## RECORDED DATA

_____

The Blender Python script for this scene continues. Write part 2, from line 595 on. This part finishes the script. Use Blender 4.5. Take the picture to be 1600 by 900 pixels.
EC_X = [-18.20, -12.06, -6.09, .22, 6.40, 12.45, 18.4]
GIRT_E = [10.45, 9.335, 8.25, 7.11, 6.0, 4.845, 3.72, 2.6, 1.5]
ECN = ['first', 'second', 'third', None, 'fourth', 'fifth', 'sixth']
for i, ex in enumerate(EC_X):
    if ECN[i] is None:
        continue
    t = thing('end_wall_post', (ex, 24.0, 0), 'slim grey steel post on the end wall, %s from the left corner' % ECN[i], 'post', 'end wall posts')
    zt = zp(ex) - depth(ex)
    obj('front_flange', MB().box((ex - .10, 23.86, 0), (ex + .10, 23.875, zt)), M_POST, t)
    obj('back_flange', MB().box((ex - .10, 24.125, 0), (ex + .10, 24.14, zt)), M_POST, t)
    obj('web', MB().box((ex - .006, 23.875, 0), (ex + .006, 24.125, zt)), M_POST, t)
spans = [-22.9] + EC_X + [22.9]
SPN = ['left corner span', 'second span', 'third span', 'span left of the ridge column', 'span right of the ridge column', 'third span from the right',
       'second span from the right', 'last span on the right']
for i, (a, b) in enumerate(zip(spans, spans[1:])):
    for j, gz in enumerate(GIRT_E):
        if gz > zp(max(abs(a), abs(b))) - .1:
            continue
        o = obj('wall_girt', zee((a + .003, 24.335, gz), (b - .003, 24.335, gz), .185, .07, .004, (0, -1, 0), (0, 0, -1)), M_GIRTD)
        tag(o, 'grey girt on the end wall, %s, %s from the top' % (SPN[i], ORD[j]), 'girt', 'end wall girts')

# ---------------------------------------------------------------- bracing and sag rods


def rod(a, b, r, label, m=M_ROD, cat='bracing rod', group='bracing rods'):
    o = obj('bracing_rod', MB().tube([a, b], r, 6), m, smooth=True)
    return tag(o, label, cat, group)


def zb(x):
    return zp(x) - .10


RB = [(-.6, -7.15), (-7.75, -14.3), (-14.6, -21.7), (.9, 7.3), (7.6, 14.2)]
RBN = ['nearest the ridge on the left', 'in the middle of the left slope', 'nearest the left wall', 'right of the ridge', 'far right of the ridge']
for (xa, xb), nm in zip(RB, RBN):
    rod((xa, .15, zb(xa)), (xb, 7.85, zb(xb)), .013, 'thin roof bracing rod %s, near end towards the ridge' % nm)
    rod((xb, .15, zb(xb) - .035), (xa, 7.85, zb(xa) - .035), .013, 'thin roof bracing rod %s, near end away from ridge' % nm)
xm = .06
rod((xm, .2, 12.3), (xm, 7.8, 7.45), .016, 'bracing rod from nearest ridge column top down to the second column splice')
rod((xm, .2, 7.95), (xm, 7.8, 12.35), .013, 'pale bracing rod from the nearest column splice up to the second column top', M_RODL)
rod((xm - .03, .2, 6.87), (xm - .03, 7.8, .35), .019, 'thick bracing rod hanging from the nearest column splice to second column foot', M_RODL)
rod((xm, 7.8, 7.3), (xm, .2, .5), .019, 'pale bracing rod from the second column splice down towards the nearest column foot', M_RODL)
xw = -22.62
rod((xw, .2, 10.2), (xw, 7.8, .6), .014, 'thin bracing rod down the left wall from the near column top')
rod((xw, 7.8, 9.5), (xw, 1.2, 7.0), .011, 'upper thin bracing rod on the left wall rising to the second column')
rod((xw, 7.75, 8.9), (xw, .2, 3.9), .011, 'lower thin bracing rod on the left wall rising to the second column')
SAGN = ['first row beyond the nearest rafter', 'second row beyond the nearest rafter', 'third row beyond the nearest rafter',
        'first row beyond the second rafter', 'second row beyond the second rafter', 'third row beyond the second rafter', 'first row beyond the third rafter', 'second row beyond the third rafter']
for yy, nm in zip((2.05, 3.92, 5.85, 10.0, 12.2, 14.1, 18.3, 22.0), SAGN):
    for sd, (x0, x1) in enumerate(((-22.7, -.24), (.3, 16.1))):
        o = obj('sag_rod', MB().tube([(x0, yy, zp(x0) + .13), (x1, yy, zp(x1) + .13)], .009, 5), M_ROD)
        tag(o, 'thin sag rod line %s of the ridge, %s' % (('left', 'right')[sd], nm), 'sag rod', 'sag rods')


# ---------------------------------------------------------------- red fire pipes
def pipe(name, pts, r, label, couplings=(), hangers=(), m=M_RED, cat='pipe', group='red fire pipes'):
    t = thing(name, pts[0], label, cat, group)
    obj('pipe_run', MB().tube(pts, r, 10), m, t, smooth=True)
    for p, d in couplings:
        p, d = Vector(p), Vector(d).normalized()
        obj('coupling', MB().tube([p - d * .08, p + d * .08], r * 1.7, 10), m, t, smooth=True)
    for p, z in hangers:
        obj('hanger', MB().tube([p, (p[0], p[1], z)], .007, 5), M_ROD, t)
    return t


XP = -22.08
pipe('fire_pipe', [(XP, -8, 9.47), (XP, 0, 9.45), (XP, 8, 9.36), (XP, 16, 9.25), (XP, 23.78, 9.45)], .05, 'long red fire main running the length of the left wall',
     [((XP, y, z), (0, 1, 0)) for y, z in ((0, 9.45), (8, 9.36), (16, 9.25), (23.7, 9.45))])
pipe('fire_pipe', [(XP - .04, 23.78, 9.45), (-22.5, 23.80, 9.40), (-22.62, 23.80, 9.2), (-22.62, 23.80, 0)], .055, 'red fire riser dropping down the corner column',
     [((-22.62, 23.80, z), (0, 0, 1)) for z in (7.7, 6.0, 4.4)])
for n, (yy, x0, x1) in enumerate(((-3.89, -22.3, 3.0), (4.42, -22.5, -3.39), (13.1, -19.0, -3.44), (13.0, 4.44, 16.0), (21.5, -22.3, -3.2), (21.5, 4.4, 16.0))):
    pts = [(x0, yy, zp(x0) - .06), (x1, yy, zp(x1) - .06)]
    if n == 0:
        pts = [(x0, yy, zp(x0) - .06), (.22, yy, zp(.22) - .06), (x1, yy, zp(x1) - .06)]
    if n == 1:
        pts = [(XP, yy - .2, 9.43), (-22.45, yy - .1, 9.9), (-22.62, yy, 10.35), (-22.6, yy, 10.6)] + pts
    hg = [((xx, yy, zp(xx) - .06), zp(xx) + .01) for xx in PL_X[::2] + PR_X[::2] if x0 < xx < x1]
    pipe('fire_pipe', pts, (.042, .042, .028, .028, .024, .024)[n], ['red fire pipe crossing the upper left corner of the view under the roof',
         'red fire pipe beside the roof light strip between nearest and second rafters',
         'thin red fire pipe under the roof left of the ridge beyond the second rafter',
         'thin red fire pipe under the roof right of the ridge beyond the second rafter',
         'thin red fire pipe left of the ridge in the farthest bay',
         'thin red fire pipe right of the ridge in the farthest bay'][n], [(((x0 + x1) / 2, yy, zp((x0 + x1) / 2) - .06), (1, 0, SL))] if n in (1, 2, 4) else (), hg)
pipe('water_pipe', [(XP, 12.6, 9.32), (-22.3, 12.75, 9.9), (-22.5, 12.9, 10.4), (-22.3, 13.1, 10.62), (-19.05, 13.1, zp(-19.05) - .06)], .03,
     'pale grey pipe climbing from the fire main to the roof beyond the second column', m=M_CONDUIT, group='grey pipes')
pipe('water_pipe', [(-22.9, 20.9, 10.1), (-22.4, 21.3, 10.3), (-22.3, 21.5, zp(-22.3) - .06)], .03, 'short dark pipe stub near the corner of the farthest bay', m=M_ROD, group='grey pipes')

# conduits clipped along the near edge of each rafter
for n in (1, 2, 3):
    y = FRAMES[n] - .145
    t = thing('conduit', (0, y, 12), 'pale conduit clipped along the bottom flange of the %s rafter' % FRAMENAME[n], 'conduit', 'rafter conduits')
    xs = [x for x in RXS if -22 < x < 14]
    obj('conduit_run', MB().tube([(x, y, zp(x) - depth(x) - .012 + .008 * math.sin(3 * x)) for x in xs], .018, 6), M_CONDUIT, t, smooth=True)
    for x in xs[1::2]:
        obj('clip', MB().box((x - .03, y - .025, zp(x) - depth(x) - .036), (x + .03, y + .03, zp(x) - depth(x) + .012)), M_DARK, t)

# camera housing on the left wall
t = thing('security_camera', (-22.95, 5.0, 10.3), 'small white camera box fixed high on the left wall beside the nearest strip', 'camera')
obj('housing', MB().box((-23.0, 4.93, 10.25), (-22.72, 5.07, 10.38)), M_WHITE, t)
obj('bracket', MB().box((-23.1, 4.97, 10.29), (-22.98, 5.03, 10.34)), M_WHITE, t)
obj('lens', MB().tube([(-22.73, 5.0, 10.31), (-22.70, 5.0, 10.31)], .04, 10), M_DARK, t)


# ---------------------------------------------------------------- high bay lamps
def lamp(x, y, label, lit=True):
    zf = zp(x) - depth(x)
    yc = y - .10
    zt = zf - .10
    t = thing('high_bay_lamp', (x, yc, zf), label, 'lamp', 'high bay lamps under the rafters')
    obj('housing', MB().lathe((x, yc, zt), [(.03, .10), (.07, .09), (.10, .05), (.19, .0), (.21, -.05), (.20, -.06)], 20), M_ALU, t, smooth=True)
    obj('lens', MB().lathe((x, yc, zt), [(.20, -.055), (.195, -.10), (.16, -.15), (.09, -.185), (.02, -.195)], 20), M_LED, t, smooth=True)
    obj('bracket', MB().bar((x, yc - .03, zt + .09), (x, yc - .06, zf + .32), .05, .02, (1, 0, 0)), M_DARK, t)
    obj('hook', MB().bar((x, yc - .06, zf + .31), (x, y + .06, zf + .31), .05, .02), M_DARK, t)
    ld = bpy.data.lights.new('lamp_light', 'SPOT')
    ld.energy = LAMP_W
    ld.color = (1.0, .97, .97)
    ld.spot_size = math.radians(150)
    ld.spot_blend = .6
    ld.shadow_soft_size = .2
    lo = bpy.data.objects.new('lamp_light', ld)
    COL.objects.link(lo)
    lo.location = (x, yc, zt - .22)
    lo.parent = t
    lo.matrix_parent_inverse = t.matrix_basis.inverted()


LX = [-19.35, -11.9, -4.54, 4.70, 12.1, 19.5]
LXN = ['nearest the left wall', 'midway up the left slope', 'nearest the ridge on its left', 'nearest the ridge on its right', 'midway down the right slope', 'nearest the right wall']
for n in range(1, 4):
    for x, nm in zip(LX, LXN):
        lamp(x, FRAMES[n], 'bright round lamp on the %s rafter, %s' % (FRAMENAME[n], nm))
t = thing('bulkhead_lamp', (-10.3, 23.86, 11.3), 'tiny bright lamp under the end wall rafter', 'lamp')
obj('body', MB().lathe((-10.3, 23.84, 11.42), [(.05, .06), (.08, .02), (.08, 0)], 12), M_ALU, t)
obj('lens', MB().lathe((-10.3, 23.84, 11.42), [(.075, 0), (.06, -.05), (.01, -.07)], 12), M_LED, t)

_____

## TASK OBJECTIVE
Exactly those lines that run from the line with "o = obj('wall_girt', zee((a" through the line with "return zp(x) - .10" are to be reproduced; both end lines belong to the range.

## EXERCISE ANSWER
        o = obj('wall_girt', zee((a + .003, 24.335, gz), (b - .003, 24.335, gz), .185, .07, .004, (0, -1, 0), (0, 0, -1)), M_GIRTD)
        tag(o, 'grey girt on the end wall, %s, %s from the top' % (SPN[i], ORD[j]), 'girt', 'end wall girts')

# ---------------------------------------------------------------- bracing and sag rods


def rod(a, b, r, label, m=M_ROD, cat='bracing rod', group='bracing rods'):
    o = obj('bracing_rod', MB().tube([a, b], r, 6), m, smooth=True)
    return tag(o, label, cat, group)


def zb(x):
    return zp(x) - .10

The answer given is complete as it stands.